The dearth of guitar bands in the charts meant that designers had to track back to find a dose of real rock ‘n’ roll, and they plumped for the “turn on, tune in, drop out” vibe of the late ’60s and early ’70s.

Valentino took the era literally, adorning silk shirts with psychedelic landscapes by Yes collaborator Roger Dean. At Celine, Hedi Slimane proved his rock star obsession has more than one note, with glittery suits in Tommy Nutter proportions and high-waisted, bootcut jeans made for Mick Jagger in his snake-hipped pomp.

But it was Dries van Noten that won the look, with a collection that slipped from silk jackets to leather shorts, and offered glimpses of what happens once the gig’s over and the band’s sloped backstage.

How To Wear It Now

We’re not ready for the return of bootcut jeans just yet, so the easiest way into this trend is through prints with a psychoactive bent. Think jackets in trippy pastels or acid-hued knitwear, either clashed (if you’re feeling brave) or anchored with simple neutrals.

Dries van Noten Valentino Saint Laurent celine

Statement Bags

An ‘it’ bag has become almost as important to a label’s mens department as it is for their colleagues in womenswear. Louis Vuitton proved why it still makes most of its money from accessories, with models lugging everything from Toblerone-shaped holdalls to the bastard offspring of a backpack and a kite. Craig Green’s were, somehow, even less practical – metal tubes bent into bag-shaped outlines – but even more beautiful.

And the bumbag trend was as ubiquitous on the runways as in the seats surrounding them: Dior’s were versions of the house’s iconic saddlebag, Zegna showed versions that actually strapped around your waist (tres old-school) and Alyx proved that on Instagram, more is more, with pouches that could double as sleeping bags.

How To Wear It Now

A flower-covered holdall isn’t the most practical thing on your commute. A crossbody bag is. This season, follow the Alyx and Berluti approach and size up to something that can actually fit all your stuff inside. Stick to neutrals (they go with everything) and earn bonus points for premium fabrics. You’re going to want to wear yours over a suit, after all.

alyx A-Cold-Wall Louis Vuitton dior

OTT Animal Print

Leopard print has been unavoidable for a few seasons now, but for SS20, the rest of the jungle turned up, too. As if to prove that animal prints are basically a neutral, Dries van Noten paired his leopard print-lined jackets with silky floral trousers, which felt as thrilling – and dangerous – as spying a big cat peering out from the petunias.

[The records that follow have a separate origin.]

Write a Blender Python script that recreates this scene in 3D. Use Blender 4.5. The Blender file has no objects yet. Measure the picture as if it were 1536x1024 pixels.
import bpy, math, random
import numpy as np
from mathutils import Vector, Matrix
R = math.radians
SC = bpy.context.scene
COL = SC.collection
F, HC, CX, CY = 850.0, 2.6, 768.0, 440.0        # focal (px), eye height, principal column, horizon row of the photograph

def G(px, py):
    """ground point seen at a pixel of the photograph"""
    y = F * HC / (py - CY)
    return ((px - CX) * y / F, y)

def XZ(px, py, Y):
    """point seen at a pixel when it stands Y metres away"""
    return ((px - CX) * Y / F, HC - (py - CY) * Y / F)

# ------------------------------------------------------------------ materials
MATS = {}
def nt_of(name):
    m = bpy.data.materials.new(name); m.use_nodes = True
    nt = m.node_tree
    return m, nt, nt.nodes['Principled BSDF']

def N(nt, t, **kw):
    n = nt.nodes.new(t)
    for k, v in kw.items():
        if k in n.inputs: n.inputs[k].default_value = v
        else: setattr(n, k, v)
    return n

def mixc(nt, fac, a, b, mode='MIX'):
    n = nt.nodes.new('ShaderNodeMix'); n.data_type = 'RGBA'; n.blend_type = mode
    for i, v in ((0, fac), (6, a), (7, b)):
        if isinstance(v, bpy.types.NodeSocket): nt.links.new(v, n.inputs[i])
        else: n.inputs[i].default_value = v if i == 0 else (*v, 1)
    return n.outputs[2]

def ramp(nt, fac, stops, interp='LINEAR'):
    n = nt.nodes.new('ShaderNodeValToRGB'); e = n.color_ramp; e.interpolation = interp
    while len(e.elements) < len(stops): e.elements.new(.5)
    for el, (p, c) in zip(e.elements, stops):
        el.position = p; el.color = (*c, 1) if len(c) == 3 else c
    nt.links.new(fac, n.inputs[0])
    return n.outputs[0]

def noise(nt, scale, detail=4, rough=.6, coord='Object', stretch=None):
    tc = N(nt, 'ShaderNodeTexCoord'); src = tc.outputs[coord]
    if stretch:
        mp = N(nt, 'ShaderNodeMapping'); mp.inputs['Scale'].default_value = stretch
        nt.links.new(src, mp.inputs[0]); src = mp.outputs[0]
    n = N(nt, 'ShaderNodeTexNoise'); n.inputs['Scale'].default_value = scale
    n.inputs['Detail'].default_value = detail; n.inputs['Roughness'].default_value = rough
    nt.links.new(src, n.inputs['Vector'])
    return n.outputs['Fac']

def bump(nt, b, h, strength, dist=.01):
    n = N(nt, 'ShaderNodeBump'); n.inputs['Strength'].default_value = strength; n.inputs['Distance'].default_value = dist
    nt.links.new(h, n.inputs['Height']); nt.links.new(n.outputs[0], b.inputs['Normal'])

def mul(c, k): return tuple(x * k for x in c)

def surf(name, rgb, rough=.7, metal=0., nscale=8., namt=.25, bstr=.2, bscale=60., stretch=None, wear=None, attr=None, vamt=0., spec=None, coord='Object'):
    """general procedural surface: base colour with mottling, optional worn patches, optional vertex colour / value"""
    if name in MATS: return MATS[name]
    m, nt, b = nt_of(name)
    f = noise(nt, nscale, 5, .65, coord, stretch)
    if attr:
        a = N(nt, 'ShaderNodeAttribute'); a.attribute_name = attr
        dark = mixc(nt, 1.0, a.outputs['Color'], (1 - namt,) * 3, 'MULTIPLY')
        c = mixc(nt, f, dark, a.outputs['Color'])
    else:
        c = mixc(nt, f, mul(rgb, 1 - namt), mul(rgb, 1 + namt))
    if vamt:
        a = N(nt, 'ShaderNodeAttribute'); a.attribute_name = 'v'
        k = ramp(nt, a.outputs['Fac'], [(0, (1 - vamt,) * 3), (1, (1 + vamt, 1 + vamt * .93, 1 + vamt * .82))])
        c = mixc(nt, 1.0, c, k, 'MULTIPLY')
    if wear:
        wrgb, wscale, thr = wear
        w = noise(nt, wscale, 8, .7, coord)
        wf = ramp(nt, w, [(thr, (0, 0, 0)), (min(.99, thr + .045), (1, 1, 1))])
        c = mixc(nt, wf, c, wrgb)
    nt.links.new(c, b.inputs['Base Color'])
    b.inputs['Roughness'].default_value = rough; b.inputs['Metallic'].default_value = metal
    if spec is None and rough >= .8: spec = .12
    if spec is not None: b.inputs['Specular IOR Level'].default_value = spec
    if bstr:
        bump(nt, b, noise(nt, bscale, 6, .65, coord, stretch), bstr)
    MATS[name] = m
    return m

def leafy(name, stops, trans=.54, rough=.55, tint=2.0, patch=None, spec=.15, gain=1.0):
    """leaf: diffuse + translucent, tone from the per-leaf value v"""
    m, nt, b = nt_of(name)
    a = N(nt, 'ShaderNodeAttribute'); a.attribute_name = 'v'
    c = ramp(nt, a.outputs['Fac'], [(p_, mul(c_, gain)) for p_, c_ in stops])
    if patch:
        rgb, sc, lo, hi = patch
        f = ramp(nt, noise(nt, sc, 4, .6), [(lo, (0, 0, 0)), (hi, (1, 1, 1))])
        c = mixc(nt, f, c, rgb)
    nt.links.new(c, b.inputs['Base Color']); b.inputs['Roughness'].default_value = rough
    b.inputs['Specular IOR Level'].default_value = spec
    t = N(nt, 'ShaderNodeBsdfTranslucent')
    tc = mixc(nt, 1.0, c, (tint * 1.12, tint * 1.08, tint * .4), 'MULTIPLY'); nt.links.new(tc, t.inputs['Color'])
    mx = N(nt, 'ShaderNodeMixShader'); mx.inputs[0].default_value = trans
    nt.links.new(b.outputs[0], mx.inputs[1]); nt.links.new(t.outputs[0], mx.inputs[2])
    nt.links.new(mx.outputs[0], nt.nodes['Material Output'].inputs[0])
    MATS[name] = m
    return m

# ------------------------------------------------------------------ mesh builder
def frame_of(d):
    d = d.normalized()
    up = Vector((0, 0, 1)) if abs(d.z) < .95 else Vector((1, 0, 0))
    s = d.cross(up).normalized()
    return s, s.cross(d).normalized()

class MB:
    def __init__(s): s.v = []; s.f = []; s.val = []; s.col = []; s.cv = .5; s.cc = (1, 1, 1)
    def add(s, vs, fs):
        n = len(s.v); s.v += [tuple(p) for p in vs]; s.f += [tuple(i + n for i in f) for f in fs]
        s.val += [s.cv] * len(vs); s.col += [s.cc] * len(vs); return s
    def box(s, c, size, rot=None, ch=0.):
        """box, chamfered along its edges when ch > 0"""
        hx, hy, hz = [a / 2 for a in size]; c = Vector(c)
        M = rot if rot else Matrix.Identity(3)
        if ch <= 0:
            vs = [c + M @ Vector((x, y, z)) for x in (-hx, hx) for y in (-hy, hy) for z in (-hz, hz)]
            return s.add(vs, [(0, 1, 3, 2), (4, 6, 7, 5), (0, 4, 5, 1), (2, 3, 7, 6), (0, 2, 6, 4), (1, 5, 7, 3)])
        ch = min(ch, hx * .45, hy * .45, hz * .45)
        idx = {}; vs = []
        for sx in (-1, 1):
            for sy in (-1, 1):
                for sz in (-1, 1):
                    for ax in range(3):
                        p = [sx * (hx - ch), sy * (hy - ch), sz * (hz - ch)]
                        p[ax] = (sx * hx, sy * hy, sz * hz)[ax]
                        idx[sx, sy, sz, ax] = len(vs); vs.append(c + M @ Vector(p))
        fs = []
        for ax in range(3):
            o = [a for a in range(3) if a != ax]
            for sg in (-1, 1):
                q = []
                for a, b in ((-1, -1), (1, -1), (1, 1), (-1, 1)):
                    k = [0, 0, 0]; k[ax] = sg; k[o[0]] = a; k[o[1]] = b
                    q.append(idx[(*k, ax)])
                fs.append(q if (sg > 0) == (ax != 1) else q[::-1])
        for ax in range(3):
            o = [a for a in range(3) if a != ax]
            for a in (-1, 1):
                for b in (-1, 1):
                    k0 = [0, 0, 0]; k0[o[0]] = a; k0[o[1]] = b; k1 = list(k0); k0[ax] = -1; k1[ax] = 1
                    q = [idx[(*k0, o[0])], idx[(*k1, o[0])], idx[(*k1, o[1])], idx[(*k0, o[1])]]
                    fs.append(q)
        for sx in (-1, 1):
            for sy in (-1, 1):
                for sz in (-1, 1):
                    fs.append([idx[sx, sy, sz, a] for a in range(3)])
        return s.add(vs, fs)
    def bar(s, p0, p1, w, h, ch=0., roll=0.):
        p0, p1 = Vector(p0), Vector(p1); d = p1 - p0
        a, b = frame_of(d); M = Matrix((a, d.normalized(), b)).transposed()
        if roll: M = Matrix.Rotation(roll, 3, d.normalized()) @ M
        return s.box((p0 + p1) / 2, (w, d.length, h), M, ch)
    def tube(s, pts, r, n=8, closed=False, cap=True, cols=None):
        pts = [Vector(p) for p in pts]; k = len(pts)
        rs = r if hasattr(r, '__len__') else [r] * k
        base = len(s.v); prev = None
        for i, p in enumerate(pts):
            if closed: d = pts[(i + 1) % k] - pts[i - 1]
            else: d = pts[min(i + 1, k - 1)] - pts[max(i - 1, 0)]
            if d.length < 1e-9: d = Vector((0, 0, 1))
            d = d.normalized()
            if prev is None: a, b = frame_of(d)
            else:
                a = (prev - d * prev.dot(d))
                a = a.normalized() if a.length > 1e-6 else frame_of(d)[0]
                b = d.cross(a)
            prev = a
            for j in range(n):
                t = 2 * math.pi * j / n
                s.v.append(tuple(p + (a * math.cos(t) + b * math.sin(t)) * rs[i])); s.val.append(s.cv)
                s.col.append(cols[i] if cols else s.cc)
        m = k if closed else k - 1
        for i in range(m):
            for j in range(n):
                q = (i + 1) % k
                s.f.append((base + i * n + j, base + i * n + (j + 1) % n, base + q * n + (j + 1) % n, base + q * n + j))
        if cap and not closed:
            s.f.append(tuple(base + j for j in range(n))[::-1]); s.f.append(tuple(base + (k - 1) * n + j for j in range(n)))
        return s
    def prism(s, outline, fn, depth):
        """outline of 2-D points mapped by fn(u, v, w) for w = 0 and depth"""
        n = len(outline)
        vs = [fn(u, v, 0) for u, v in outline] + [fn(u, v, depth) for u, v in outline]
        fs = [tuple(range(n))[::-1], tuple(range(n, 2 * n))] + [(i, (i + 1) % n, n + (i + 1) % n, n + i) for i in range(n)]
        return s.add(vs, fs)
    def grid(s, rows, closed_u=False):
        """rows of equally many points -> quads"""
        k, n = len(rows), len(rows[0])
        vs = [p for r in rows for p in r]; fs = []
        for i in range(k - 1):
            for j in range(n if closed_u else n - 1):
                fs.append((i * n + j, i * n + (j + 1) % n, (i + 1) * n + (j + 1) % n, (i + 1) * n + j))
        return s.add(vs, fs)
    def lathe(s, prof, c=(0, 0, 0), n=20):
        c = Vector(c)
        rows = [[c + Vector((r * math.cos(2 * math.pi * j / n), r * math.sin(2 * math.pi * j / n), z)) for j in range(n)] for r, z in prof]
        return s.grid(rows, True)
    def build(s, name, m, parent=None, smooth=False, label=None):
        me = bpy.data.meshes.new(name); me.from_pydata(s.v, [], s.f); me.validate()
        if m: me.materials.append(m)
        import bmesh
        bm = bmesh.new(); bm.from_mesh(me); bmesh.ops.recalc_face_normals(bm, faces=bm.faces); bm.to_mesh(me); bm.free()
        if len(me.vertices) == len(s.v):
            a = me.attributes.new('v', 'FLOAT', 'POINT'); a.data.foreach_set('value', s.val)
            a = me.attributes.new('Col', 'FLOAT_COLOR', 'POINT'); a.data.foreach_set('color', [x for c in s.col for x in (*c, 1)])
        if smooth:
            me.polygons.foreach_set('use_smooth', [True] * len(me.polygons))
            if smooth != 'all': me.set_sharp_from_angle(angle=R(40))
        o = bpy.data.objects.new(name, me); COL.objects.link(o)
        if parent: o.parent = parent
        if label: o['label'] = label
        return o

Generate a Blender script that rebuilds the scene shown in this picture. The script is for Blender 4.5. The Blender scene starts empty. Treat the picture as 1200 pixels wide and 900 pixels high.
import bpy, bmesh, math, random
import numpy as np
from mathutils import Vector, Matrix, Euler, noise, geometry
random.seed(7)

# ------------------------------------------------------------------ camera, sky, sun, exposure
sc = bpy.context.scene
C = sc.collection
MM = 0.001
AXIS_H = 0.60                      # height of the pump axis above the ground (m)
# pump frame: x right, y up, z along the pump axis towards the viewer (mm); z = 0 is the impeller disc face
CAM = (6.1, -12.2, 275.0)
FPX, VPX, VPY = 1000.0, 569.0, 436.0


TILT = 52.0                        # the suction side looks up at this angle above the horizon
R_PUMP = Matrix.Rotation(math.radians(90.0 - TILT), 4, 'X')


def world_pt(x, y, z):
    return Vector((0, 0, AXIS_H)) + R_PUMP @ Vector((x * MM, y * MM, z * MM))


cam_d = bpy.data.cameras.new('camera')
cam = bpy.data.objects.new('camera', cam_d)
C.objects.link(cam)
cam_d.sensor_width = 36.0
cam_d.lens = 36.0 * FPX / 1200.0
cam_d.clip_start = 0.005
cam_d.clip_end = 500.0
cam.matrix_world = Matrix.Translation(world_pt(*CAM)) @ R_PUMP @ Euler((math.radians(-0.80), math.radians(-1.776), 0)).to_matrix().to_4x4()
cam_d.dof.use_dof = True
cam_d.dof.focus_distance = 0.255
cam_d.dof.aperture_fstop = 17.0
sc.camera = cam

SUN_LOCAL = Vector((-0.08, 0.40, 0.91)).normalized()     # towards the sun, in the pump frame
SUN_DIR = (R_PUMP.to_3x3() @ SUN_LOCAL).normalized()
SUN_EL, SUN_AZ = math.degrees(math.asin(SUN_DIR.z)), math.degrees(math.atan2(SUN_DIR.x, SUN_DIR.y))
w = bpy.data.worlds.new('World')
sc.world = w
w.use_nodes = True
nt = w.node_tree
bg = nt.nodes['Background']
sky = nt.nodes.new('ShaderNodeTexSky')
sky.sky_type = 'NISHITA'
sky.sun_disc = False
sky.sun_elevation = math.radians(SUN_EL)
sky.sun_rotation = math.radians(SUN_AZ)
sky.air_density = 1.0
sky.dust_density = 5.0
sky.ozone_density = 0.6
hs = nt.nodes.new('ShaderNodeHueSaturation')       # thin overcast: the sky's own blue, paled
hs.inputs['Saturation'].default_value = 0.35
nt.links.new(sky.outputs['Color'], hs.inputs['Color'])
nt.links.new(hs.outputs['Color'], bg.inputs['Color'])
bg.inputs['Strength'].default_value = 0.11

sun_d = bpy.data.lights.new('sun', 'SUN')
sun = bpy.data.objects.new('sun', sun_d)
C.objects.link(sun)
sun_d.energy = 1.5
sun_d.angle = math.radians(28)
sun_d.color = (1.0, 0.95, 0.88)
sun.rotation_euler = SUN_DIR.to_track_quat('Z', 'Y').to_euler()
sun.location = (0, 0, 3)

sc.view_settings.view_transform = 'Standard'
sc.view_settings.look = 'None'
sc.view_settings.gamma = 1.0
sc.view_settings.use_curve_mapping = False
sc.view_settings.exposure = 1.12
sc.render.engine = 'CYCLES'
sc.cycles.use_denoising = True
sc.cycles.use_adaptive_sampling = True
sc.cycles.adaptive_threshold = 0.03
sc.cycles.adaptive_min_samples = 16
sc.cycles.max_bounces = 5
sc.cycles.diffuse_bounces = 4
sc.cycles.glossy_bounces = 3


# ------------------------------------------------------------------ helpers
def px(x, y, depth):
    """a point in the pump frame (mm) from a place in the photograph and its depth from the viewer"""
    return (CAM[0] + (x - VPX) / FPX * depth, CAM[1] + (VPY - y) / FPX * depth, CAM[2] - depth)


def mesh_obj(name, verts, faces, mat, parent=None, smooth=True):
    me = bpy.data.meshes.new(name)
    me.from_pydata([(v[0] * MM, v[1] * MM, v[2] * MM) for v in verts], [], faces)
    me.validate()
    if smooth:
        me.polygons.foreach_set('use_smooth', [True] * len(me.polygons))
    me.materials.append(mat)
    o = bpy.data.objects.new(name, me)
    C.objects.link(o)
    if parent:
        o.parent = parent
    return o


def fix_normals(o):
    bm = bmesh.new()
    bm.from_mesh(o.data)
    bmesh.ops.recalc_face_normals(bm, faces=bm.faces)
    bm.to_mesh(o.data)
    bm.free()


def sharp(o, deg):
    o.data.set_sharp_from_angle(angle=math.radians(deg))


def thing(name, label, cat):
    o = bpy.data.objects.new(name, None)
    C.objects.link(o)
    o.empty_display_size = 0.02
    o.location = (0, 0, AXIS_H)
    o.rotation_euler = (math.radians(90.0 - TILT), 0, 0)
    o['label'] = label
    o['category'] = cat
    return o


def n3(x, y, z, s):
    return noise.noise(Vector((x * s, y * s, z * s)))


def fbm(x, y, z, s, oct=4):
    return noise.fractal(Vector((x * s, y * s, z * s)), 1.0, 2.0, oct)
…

At MSGM, head-to-toe spots were dip-dyed, creating an ombre effect that softened their aggression, whereas Celine took its big game in a typically rock ‘n’ roll direction, with leopard print and snakeskin jackets over shirt unbuttoned to the navel and high-waisted trousers.

How To Wear It Now

Now that you’ve invested in an off-duty suit, something in an animal print is the perfect thing to slip underneath it. Even if you haven’t, a leopard print camp collar shirt (yes, they’re still trending) will make your fallback navy two-piece come over all Alex Turner.